(219)時間割~自分の経験を取り扱う

ぽっと浮かんだことを話すのは、SNSの普及を見るに、少なからずの人がそんなに苦労せずできることなのだろう。

ただ、それも内容によると思っている。私は小さいときから感想文という課題に激しく嫌悪を抱いていた。たぶん、非言語と言語の接続も、自分で感じたこととそれを人に伝えることとの接続も、うまくできなかったんだろう。何かを学ぶときなんて、できないのが当たり前なのだから、へたなりにやっているうちに、だんだんとできるようになっていくもんなんだろうが、私はそのとっかかりでつまづいてしまった。作文というものには縁のない人生だと思っていたら、一度、創作の物語を書くような課題で、どんどん楽しくて書き続けて、今度は終えることができなかったかすかな記憶がある。昔のことはほとんど覚えていないのだが、そんなことがあったのは確かに覚えている。

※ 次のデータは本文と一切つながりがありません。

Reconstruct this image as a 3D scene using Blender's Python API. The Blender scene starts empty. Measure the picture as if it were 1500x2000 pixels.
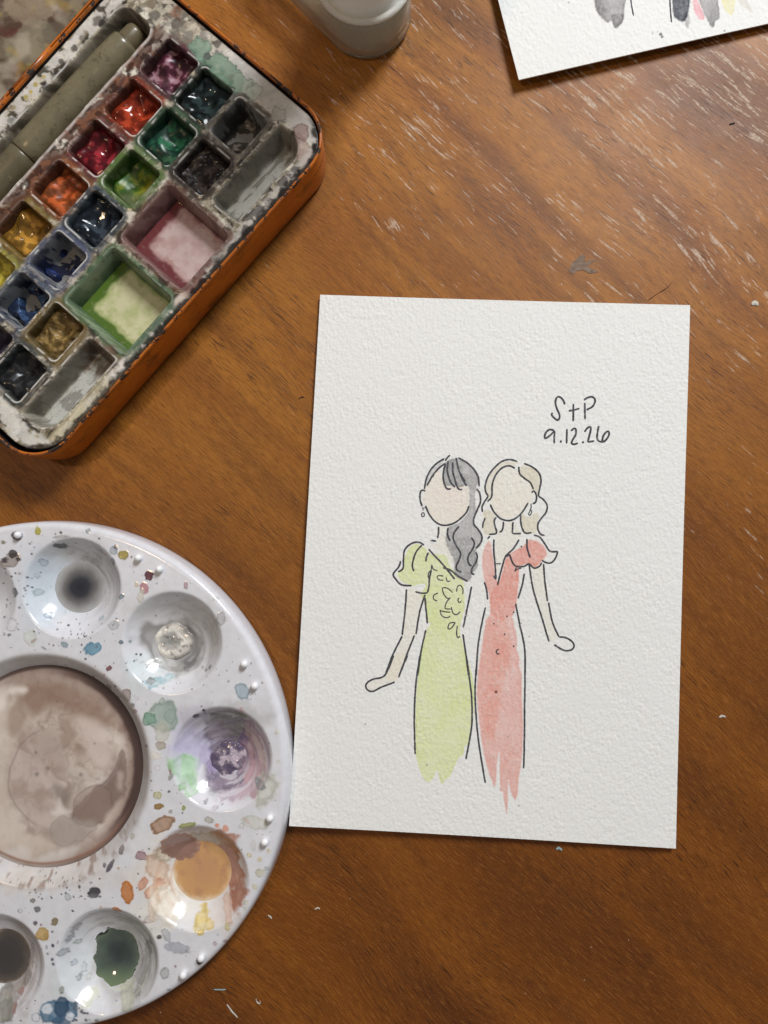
import bpy, math, random
import numpy as np
from mathutils import Matrix, Vector

# ------------------------------------------------------------------ camera, world, lamps
sc = bpy.context.scene
COL = sc.collection
MM = 0.001
F = 1450.0; H = 250.0
_n = np.array([67/F, -80/F, -1.0]); _n /= np.linalg.norm(_n)
_a = np.array([0, 0, -1.0]); _v = np.cross(_a, _n); _c = _a @ _n
_K = np.array([[0, -_v[2], _v[1]], [_v[2], 0, -_v[0]], [-_v[1], _v[0], 0]])
RW = np.eye(3) + _K + _K @ _K/(1+_c)             # world -> camera

cd = bpy.data.cameras.new('camera'); cam = bpy.data.objects.new('camera', cd); COL.objects.link(cam)
cd.sensor_fit = 'HORIZONTAL'; cd.sensor_width = 36.0; cd.lens = 36.0*F/1500.0
cd.clip_start = 0.01; cd.clip_end = 20
M4 = Matrix([list(RW.T[i]) + [0] for i in range(3)] + [[0, 0, 0, 1]])
cam.matrix_world = Matrix.Translation((0, 0, H*MM)) @ M4
sc.camera = cam

w = bpy.data.worlds.new('World'); sc.world = w; w.use_nodes = True
bg = w.node_tree.nodes['Background']
bg.inputs[0].default_value = (0.93, 0.96, 1.0, 1); bg.inputs[1].default_value = 0.17

def lamp(name, loc, target, size, power, color, sy=None):
    l = bpy.data.lights.new(name, 'AREA'); l.energy = power; l.color = color
    l.shape = 'RECTANGLE'; l.size = size; l.size_y = sy or size
    o = bpy.data.objects.new(name, l); COL.objects.link(o); o.location = loc
    d = Vector(target) - Vector(loc); o.rotation_euler = d.to_track_quat('-Z', 'Y').to_euler()
    return o
lamp('window_light', (0.44, 0.80, 0.80), (0.0, 0.05, 0), 0.27, 14.0, (0.94, 0.97, 1.0), 0.38)
lamp('ceiling_lamp', (-0.42, 0.12, 1.05), (-0.10, 0.05, 0), 0.06, 1.7, (1.0, 0.70, 0.42))

sc.render.engine = 'CYCLES'
sc.view_settings.view_transform = 'Standard'; sc.view_settings.look = 'None'
sc.view_settings.gamma = 1.0; sc.view_settings.exposure = 0.0
sc.view_settings.use_curve_mapping = False
sc.render.resolution_x = 768; sc.render.resolution_y = 1024

# ------------------------------------------------------------------ helpers
rng = np.random.default_rng(7); random.seed(7)
def un(x, y, z=0.0):
    """photo measurement -> table coordinates in mm at height z"""
    d = RW.T @ np.array([(x-750)/F, -(y-1000)/F, -1.0])
    t = (z-H)/d[2]
    return (d*t)[:2]
def lin(r, g, b, k=1.0):
    c = np.array([r, g, b], float)/255.0
    c = np.where(c <= 0.04045, c/12.92, ((c+0.055)/1.055)**2.4)*k
    return np.clip(c, 0, 0.92)
def pc(r, g, b): return lin(r, g, b, 1.22)       # colour as seen on lit white paper -> albedo

def _grad(ix, iy, seed):
    h = (ix.astype(np.int64)*374761393 + iy.astype(np.int64)*668265263 + seed*1442695041) & 0xffffffff
    h = ((h ^ (h >> 13))*1274126177) & 0xffffffff
    h = h ^ (h >> 16)
    a = (h & 0xffff)/65536.0*2*np.pi
    return np.cos(a), np.sin(a)
def perlin(x, y, seed=0):
    x = np.asarray(x, float); y = np.asarray(y, float)
    x0 = np.floor(x); y0 = np.floor(y); fx = x-x0; fy = y-y0
    def dot(i, j):
        gx, gy = _grad(x0+i, y0+j, seed); return gx*(fx-i) + gy*(fy-j)
    u = fx*fx*fx*(fx*(fx*6-15)+10); v = fy*fy*fy*(fy*(fy*6-15)+10)
    a = dot(0, 0)*(1-u) + dot(1, 0)*u; b = dot(0, 1)*(1-u) + dot(1, 1)*u
    return (a*(1-v) + b*v)*1.5
def fbm(x, y, o=4, seed=0, g=0.5):
    s = 0; a = 1; t = 0
    for i in range(o):
        s = s + a*perlin(x*2**i, y*2**i, seed+i*17); t += a; a *= g
    return s/t
def sst(a, b, x):
    t = np.clip((x-a)/(b-a), 0, 1); return t*t*(3-2*t)
def mixc(C, col, a):
    a = np.asarray(a)[..., None]; C[..., :3] = C[..., :3]*(1-a) + np.asarray(col)*a
def smin(a, b, k):
    h = np.clip(0.5+0.5*(b-a)/k, 0, 1); return b*(1-h) + a*h - k*h*(1-h)
def smax(a, b, k): return -smin(-a, -b, k)
def catmull(p, n=8, closed=False):
    p = np.asarray(p, float); N = len(p)
    if N < 3 and not closed:
        t = np.linspace(0, 1, n+1)[:, None]; return p[0]*(1-t)+p[1]*t
    out = []
    R = range(N if closed else N-1)
    for i in R:
        if closed: a, b, c, d = p[(i-1) % N], p[i], p[(i+1) % N], p[(i+2) % N]
        else: a, b, c, d = p[max(i-1, 0)], p[i], p[i+1], p[min(i+2, N-1)]
        t = np.linspace(0, 1, n, endpoint=False)[:, None]
        out.append(0.5*((2*b)+(c-a)*t+(2*a-5*b+4*c-d)*t*t+(3*b-a-3*c+d)*t**3))
    if not closed: out.append(p[-1:])
    return np.concatenate(out)
def sdpoly(X, Y, poly):
    d = np.full(X.shape, 1e9); ins = np.zeros(X.shape, bool); n = len(poly)
    for i in range(n):
        ax, ay = poly[i]; bx, by = poly[(i+1) % n]
        ex, ey = bx-ax, by-ay; L = ex*ex+ey*ey
        if L < 1e-12: continue
        t = np.clip(((X-ax)*ex+(Y-ay)*ey)/L, 0, 1)
        d = np.minimum(d, (X-ax-ex*t)**2+(Y-ay-ey*t)**2)
        c = ((ay > Y) != (by > Y))
        if ey != 0: ins ^= c & (X < ex*(Y-ay)/ey+ax)
    d = np.sqrt(d); return np.where(ins, -d, d)
def sdrr(U, V, cu, cv, hu, hv, r):
    qx = np.abs(U-cu)-hu+r; qy = np.abs(V-cv)-hv+r
    return np.hypot(np.maximum(qx, 0), np.maximum(qy, 0))+np.minimum(np.maximum(qx, qy), 0)-r

BASE = {}
def empty(name, base, label=None, cat=None, group=None):
    o = bpy.data.objects.new(name, None); COL.objects.link(o)
    o.empty_display_size = 0.01; o.location = (base[0]*MM, base[1]*MM, base[2]*MM); BASE[o] = np.array(base, float)
    tag(o, label, cat, group); return o
def tag(o, label=None, cat=None, group=None, kind=None):
    if label: o['label'] = label
    if cat: o['category'] = cat
    if group: o['group'] = group
    if kind: o['kind'] = kind
def mesh(name, V, faces, mat, parent=None, col=None, smooth=True, base=None):
    """V in mm world; faces (M,k) int array or list of lists"""
    V = np.asarray(V, float)
    b = BASE[parent] if parent is not None else np.array(base if base is not None else (0, 0, 0), float)
    W = ((V-b)*MM).astype(np.float32)
    me = bpy.data.meshes.new(name)
    if isinstance(faces, np.ndarray):
        k = faces.shape[1]; n = len(faces)
        me.vertices.add(len(W)); me.vertices.foreach_set('co', W.ravel())
        me.loops.add(n*k); me.loops.foreach_set('vertex_index', faces.astype(np.int32).ravel())
        me.polygons.add(n); me.polygons.foreach_set('loop_start', np.arange(0, n*k, k, dtype=np.int32))
        me.polygons.foreach_set('loop_total', np.full(n, k, np.int32))
        me.update(calc_edges=True)
    else:
        me.from_pydata(W.tolist(), [], faces); me.update()
    me.validate()
    if smooth: me.polygons.foreach_set('use_smooth', np.ones(len(me.polygons), bool)); me.update()
    if col is not None:
        at = me.color_attributes.new('Col', 'FLOAT_COLOR', 'POINT')
        c = np.ones((len(W), 4), np.float32); c[:, :col.shape[1]] = col
        at.data.foreach_set('color', c.ravel())
    me.materials.append(mat)
    o = bpy.data.objects.new(name, me); COL.objects.link(o)
    if parent is not None: o.parent = parent; BASE[o] = b
    else: o.location = tuple(b*MM); BASE[o] = b
    if parent is not None and parent.type == 'MESH': pass
    return o
def gridfaces(nu, nv, wrap=False):
    i = np.arange(nu if wrap else nu-1); j = np.arange(nv-1)
    I, J = np.meshgrid(i, j, indexing='ij'); I2 = (I+1) % nu
    return np.stack([I*nv+J, I2*nv+J, I2*nv+J+1, I*nv+J+1], -1).reshape(-1, 4)
def compact(V, faces, col=None):
    u, inv = np.unique(faces, return_inverse=True)
    return V[u], inv.reshape(faces.shape), (col[u] if col is not None else None)
def rrpts(hu, hv, r, n=24):
    p = []
    for k, (sx, sy) in enumerate(((1, 1), (-1, 1), (-1, -1), (1, -1))):
        for i in range(n+1):
            a = math.pi/2*(k+i/n)
            p.append((sx*(hu-r)+r*math.cos(a), sy*(hv-r)+r*math.sin(a)))
    return np.array(p)
def lathe(prof, cx, cy, n=48, squash=None):
    V = []
    for r, z in prof:
        for i in range(n):
            a = 2*math.pi*i/n; V.append((cx+r*math.cos(a), cy+r*math.sin(a), z))
    m = len(prof)
    f = [[k*n+i, k*n+(i+1) % n, (k+1)*n+(i+1) % n, (k+1)*n+i] for k in range(m-1) for i in range(n)]
    return np.array(V), np.array(f)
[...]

思春期になったって、大人になったって、言葉にならないものなんていくらでもある。自分のことだけでなく、他人にも同様に言葉にならない世界があるんだということを、多くの人は学びながら、うまい付き合い方を学んでいく。だけど私は、言葉にならない世界へのアクセスを、非言語的な手がかりによることではなく、論理的な推論に頼ることをどうやらしてきたらしい。それは自分なりの補償手段だったのだろうけど、そういうことをしていると、非言語的な手がかりを使うことはどんどんできなくなる。苦手なものに挑戦するかどうか、伸びしろがあるかどうかというのは難しくて、少なくとも苦い体験に浸るのは間違いないので、どうやって逃げずにいるかがポイントとなる。

泡のように浮かんだものは、泡のように消えてしまう。泡のままにせずに取り扱ってやると、そのあとも心にとどめやすくなったりする。生きていて、とてもよいことを思いついたり、人の話の中でとても素敵な言い回しに出会ったり、散歩道でときめく瞬間、漫画や映画などの作品を味わって余韻に浸ることがある。確かにそのときは自分の心の中にあったはずのそれらは、でも放っておくと、いつの間にかするりと抜けてしまっている。どうやったらそれらを抱えていられるか、あるいは思い出すことができるのか。そのために、経験を振り返り、処理することが重要なんじゃないかと思いはじめた。自分が感じたのはどんなことか。ほかにも感じたことはなかったか。なぜそのように感じたのか。なにか学びはあっただろうか。このあとどんな経験を積み重ねると、もっと面白いことになるだろうか。

それらは自分の経験を取り扱うこと、自分の経験を外に開くための第一歩だ。できるようになりたいこと、なっていきたいこと。自分の時間割の1時間目は、経験を取り扱うこと。

1月がもう終わりつつあってびびる。